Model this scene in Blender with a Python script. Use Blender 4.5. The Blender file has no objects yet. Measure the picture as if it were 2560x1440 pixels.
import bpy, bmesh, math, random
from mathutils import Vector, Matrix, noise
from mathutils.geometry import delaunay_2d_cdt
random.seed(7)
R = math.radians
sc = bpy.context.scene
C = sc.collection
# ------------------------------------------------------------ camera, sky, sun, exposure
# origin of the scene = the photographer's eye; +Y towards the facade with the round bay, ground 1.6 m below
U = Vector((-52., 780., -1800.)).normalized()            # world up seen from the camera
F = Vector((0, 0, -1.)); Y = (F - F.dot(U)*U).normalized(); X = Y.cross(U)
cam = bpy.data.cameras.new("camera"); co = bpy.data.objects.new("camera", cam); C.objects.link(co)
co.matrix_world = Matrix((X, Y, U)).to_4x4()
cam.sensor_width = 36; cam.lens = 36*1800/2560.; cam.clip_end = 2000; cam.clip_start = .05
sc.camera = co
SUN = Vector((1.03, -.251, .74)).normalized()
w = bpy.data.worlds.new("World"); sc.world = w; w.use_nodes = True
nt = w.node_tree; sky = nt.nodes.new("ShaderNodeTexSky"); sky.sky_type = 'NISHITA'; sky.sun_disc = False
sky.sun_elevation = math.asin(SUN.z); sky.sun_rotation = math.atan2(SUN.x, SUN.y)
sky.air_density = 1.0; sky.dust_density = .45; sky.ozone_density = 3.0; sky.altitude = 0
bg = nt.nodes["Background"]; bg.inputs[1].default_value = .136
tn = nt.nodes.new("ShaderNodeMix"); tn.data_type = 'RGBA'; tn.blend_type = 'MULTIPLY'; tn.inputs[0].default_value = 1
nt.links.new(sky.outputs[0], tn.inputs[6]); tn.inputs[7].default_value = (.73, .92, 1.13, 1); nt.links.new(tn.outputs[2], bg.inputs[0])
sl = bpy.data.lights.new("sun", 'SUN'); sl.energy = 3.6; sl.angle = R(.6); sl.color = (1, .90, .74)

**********

From the listing above, reproduce all the lines exactly.

Model this scene in Blender with a Python script. Use Blender 4.5. The Blender file has no objects yet. Measure the picture as if it were 2560x1440 pixels.
import bpy, bmesh, math, random
from mathutils import Vector, Matrix, noise
from mathutils.geometry import delaunay_2d_cdt
random.seed(7)
R = math.radians
sc = bpy.context.scene
C = sc.collection
# ------------------------------------------------------------ camera, sky, sun, exposure
# origin of the scene = the photographer's eye; +Y towards the facade with the round bay, ground 1.6 m below
U = Vector((-52., 780., -1800.)).normalized()            # world up seen from the camera
F = Vector((0, 0, -1.)); Y = (F - F.dot(U)*U).normalized(); X = Y.cross(U)
cam = bpy.data.cameras.new("camera"); co = bpy.data.objects.new("camera", cam); C.objects.link(co)
co.matrix_world = Matrix((X, Y, U)).to_4x4()
cam.sensor_width = 36; cam.lens = 36*1800/2560.; cam.clip_end = 2000; cam.clip_start = .05
sc.camera = co
SUN = Vector((1.03, -.251, .74)).normalized()
w = bpy.data.worlds.new("World"); sc.world = w; w.use_nodes = True
nt = w.node_tree; sky = nt.nodes.new("ShaderNodeTexSky"); sky.sky_type = 'NISHITA'; sky.sun_disc = False
sky.sun_elevation = math.asin(SUN.z); sky.sun_rotation = math.atan2(SUN.x, SUN.y)
sky.air_density = 1.0; sky.dust_density = .45; sky.ozone_density = 3.0; sky.altitude = 0
bg = nt.nodes["Background"]; bg.inputs[1].default_value = .136
tn = nt.nodes.new("ShaderNodeMix"); tn.data_type = 'RGBA'; tn.blend_type = 'MULTIPLY'; tn.inputs[0].default_value = 1
nt.links.new(sky.outputs[0], tn.inputs[6]); tn.inputs[7].default_value = (.73, .92, 1.13, 1); nt.links.new(tn.outputs[2], bg.inputs[0])
sl = bpy.data.lights.new("sun", 'SUN'); sl.energy = 3.6; sl.angle = R(.6); sl.color = (1, .90, .74)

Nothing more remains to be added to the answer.